**WHAT IS BEING ASKED:** Repeat each line exactly as it is written.

**GIVEN MATERIAL:**
☆ ☆ ☆

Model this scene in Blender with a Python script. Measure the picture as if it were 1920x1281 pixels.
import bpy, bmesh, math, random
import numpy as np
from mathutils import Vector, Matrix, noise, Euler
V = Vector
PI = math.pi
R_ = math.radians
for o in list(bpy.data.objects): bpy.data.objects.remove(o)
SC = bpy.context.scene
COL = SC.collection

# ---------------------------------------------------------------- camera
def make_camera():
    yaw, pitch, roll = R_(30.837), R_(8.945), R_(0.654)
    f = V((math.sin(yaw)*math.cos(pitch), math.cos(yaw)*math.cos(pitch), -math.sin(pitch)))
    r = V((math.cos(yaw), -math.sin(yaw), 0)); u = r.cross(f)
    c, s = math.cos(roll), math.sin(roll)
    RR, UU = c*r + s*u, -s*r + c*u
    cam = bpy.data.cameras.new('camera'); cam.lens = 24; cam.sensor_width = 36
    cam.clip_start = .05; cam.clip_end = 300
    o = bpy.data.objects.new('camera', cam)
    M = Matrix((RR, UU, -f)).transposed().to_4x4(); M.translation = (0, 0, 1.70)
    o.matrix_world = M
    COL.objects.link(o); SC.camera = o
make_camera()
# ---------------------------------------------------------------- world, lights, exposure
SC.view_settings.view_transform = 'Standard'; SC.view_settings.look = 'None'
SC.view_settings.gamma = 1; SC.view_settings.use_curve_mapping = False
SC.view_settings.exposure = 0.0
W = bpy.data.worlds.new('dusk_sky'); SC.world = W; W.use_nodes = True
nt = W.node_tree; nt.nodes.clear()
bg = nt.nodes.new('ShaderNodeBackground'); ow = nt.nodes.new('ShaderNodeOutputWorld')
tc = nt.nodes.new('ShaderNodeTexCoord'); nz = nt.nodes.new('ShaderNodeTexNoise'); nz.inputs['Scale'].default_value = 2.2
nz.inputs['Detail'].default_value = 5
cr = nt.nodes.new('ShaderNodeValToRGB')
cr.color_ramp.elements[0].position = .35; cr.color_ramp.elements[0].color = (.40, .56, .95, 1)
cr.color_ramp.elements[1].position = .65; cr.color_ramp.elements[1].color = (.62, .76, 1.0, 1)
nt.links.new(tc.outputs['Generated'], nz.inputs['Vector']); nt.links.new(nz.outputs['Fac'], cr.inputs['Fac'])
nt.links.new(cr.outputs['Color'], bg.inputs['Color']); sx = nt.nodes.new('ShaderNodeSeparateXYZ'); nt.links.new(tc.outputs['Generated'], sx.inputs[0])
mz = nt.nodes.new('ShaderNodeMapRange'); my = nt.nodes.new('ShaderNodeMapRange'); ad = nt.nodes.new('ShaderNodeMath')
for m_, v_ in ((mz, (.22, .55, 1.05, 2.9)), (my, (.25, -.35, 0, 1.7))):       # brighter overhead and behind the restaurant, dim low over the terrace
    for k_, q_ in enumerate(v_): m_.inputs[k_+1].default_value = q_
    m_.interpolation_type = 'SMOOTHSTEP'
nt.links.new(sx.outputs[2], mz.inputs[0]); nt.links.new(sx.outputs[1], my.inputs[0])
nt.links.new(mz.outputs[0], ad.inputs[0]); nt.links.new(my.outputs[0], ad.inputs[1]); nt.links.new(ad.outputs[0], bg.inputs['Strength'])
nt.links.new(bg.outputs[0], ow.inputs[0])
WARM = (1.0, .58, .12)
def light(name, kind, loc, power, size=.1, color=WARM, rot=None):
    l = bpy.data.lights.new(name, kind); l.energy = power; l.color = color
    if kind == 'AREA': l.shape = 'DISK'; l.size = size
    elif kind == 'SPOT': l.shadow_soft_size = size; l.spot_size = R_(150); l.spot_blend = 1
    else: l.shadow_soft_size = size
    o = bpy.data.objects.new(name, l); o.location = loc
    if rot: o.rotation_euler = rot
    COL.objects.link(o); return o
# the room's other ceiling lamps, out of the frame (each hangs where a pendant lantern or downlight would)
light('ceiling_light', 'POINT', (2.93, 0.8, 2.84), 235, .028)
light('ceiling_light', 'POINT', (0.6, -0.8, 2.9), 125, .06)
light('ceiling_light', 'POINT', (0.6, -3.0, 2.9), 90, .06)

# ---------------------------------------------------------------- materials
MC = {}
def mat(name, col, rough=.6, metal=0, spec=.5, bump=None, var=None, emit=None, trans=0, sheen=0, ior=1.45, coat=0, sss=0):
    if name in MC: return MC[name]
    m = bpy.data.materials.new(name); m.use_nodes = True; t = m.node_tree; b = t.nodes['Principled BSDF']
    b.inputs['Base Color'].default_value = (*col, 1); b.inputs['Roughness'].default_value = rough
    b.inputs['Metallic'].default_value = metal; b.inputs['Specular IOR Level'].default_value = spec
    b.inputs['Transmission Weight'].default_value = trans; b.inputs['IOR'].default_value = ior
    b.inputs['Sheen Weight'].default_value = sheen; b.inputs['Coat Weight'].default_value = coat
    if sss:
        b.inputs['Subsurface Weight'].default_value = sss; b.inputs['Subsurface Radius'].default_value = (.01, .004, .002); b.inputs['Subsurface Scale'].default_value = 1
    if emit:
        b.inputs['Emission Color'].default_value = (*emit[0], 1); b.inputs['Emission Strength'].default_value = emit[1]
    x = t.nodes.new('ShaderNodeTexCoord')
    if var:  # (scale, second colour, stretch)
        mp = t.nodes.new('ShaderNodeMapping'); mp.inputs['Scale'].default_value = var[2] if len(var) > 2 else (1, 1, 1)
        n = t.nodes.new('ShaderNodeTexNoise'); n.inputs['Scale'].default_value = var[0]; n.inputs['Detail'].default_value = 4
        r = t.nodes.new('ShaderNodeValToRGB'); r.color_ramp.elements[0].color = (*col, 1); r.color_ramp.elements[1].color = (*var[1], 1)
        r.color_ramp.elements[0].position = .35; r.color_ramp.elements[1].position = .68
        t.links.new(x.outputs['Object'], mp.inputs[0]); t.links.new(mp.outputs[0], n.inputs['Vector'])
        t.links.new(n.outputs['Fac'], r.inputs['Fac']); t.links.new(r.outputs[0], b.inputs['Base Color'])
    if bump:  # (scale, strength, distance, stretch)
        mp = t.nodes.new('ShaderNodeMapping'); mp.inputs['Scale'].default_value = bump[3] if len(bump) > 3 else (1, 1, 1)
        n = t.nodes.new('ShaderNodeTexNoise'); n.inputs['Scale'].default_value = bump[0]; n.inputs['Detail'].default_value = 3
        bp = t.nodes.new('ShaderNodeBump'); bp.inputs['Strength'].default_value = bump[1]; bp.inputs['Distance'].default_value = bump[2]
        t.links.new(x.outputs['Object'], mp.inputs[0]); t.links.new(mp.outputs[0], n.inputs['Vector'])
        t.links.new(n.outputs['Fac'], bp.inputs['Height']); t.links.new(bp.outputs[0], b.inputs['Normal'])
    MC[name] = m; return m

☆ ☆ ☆

**WRITTEN RESPONSE:**
Model this scene in Blender with a Python script. Measure the picture as if it were 1920x1281 pixels.
import bpy, bmesh, math, random
import numpy as np
from mathutils import Vector, Matrix, noise, Euler
V = Vector
PI = math.pi
R_ = math.radians
for o in list(bpy.data.objects): bpy.data.objects.remove(o)
SC = bpy.context.scene
COL = SC.collection

# ---------------------------------------------------------------- camera
def make_camera():
    yaw, pitch, roll = R_(30.837), R_(8.945), R_(0.654)
    f = V((math.sin(yaw)*math.cos(pitch), math.cos(yaw)*math.cos(pitch), -math.sin(pitch)))
    r = V((math.cos(yaw), -math.sin(yaw), 0)); u = r.cross(f)
    c, s = math.cos(roll), math.sin(roll)
    RR, UU = c*r + s*u, -s*r + c*u
    cam = bpy.data.cameras.new('camera'); cam.lens = 24; cam.sensor_width = 36
    cam.clip_start = .05; cam.clip_end = 300
    o = bpy.data.objects.new('camera', cam)
    M = Matrix((RR, UU, -f)).transposed().to_4x4(); M.translation = (0, 0, 1.70)
    o.matrix_world = M
    COL.objects.link(o); SC.camera = o
make_camera()
# ---------------------------------------------------------------- world, lights, exposure
SC.view_settings.view_transform = 'Standard'; SC.view_settings.look = 'None'
SC.view_settings.gamma = 1; SC.view_settings.use_curve_mapping = False
SC.view_settings.exposure = 0.0
W = bpy.data.worlds.new('dusk_sky'); SC.world = W; W.use_nodes = True
nt = W.node_tree; nt.nodes.clear()
bg = nt.nodes.new('ShaderNodeBackground'); ow = nt.nodes.new('ShaderNodeOutputWorld')
tc = nt.nodes.new('ShaderNodeTexCoord'); nz = nt.nodes.new('ShaderNodeTexNoise'); nz.inputs['Scale'].default_value = 2.2
nz.inputs['Detail'].default_value = 5
cr = nt.nodes.new('ShaderNodeValToRGB')
cr.color_ramp.elements[0].position = .35; cr.color_ramp.elements[0].color = (.40, .56, .95, 1)
cr.color_ramp.elements[1].position = .65; cr.color_ramp.elements[1].color = (.62, .76, 1.0, 1)
nt.links.new(tc.outputs['Generated'], nz.inputs['Vector']); nt.links.new(nz.outputs['Fac'], cr.inputs['Fac'])
nt.links.new(cr.outputs['Color'], bg.inputs['Color']); sx = nt.nodes.new('ShaderNodeSeparateXYZ'); nt.links.new(tc.outputs['Generated'], sx.inputs[0])
mz = nt.nodes.new('ShaderNodeMapRange'); my = nt.nodes.new('ShaderNodeMapRange'); ad = nt.nodes.new('ShaderNodeMath')
for m_, v_ in ((mz, (.22, .55, 1.05, 2.9)), (my, (.25, -.35, 0, 1.7))):       # brighter overhead and behind the restaurant, dim low over the terrace
    for k_, q_ in enumerate(v_): m_.inputs[k_+1].default_value = q_
    m_.interpolation_type = 'SMOOTHSTEP'
nt.links.new(sx.outputs[2], mz.inputs[0]); nt.links.new(sx.outputs[1], my.inputs[0])
nt.links.new(mz.outputs[0], ad.inputs[0]); nt.links.new(my.outputs[0], ad.inputs[1]); nt.links.new(ad.outputs[0], bg.inputs['Strength'])
nt.links.new(bg.outputs[0], ow.inputs[0])
WARM = (1.0, .58, .12)
def light(name, kind, loc, power, size=.1, color=WARM, rot=None):
    l = bpy.data.lights.new(name, kind); l.energy = power; l.color = color
    if kind == 'AREA': l.shape = 'DISK'; l.size = size
    elif kind == 'SPOT': l.shadow_soft_size = size; l.spot_size = R_(150); l.spot_blend = 1
    else: l.shadow_soft_size = size
    o = bpy.data.objects.new(name, l); o.location = loc
    if rot: o.rotation_euler = rot
    COL.objects.link(o); return o
# the room's other ceiling lamps, out of the frame (each hangs where a pendant lantern or downlight would)
light('ceiling_light', 'POINT', (2.93, 0.8, 2.84), 235, .028)
light('ceiling_light', 'POINT', (0.6, -0.8, 2.9), 125, .06)
light('ceiling_light', 'POINT', (0.6, -3.0, 2.9), 90, .06)

# ---------------------------------------------------------------- materials
MC = {}
def mat(name, col, rough=.6, metal=0, spec=.5, bump=None, var=None, emit=None, trans=0, sheen=0, ior=1.45, coat=0, sss=0):
    if name in MC: return MC[name]
    m = bpy.data.materials.new(name); m.use_nodes = True; t = m.node_tree; b = t.nodes['Principled BSDF']
    b.inputs['Base Color'].default_value = (*col, 1); b.inputs['Roughness'].default_value = rough
    b.inputs['Metallic'].default_value = metal; b.inputs['Specular IOR Level'].default_value = spec
    b.inputs['Transmission Weight'].default_value = trans; b.inputs['IOR'].default_value = ior
    b.inputs['Sheen Weight'].default_value = sheen; b.inputs['Coat Weight'].default_value = coat
    if sss:
        b.inputs['Subsurface Weight'].default_value = sss; b.inputs['Subsurface Radius'].default_value = (.01, .004, .002); b.inputs['Subsurface Scale'].default_value = 1
    if emit:
        b.inputs['Emission Color'].default_value = (*emit[0], 1); b.inputs['Emission Strength'].default_value = emit[1]
    x = t.nodes.new('ShaderNodeTexCoord')
    if var:  # (scale, second colour, stretch)
        mp = t.nodes.new('ShaderNodeMapping'); mp.inputs['Scale'].default_value = var[2] if len(var) > 2 else (1, 1, 1)
        n = t.nodes.new('ShaderNodeTexNoise'); n.inputs['Scale'].default_value = var[0]; n.inputs['Detail'].default_value = 4
        r = t.nodes.new('ShaderNodeValToRGB'); r.color_ramp.elements[0].color = (*col, 1); r.color_ramp.elements[1].color = (*var[1], 1)
        r.color_ramp.elements[0].position = .35; r.color_ramp.elements[1].position = .68
        t.links.new(x.outputs['Object'], mp.inputs[0]); t.links.new(mp.outputs[0], n.inputs['Vector'])
        t.links.new(n.outputs['Fac'], r.inputs['Fac']); t.links.new(r.outputs[0], b.inputs['Base Color'])
    if bump:  # (scale, strength, distance, stretch)
        mp = t.nodes.new('ShaderNodeMapping'); mp.inputs['Scale'].default_value = bump[3] if len(bump) > 3 else (1, 1, 1)
        n = t.nodes.new('ShaderNodeTexNoise'); n.inputs['Scale'].default_value = bump[0]; n.inputs['Detail'].default_value = 3
        bp = t.nodes.new('ShaderNodeBump'); bp.inputs['Strength'].default_value = bump[1]; bp.inputs['Distance'].default_value = bump[2]
        t.links.new(x.outputs['Object'], mp.inputs[0]); t.links.new(mp.outputs[0], n.inputs['Vector'])
        t.links.new(n.outputs['Fac'], bp.inputs['Height']); t.links.new(bp.outputs[0], b.inputs['Normal'])
    MC[name] = m; return m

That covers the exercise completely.